Investigating the response of soil and existing tunnels to new undercrossing tunnelling is important for ensuring the serviceability of existing structures. Existing methods, such as analytical models or data-driven approaches, struggle to accurately simulate tunnel mechanisms and predict soil deformations. Integrating these two methods provides a promising solution for practical applications. This study proposes an analytical-physics-informed neural network (API-NN) enhanced with transfer learning and uncertainty quantification for a real-time prediction of existing tunnel deformations induced by new tunnelling. The proposed approach leverages analytical patterns by exploiting physical perspectives into data-driven networks and merging them with transfer learning to solve the forward and inverse problems of soil-tunnel interactions, particularly with sparse datasets. Two scenarios, a practical project in Xiamen City and a 3D finite element method, were applied to validate the proposed approach.
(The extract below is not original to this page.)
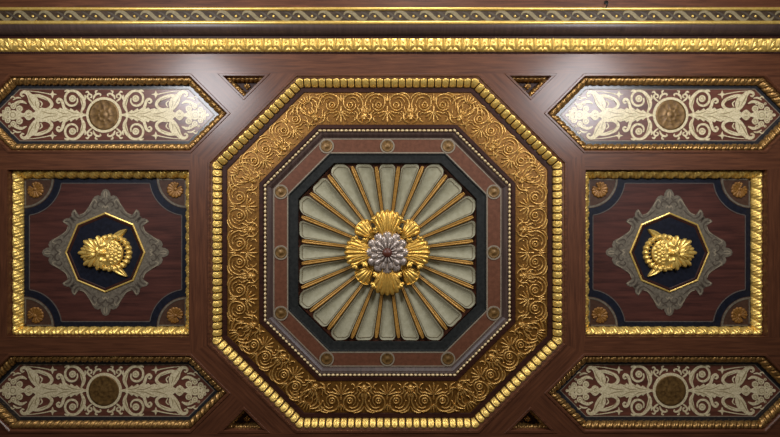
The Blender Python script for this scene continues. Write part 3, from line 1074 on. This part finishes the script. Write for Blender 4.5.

Results revealed that the API-NN approach successfully incorporates both physical patterns and data-driven networks, achieving real-time forecasting of existing tunnel deformation. The proposed approach maintains its computational precision even when dealing with noisy data. Compared to the existing physics-informed method, the proposed approach realized a 13.9% reduction in mean absolute error, demonstrating higher forecasting precision that is essential for tunnel applications.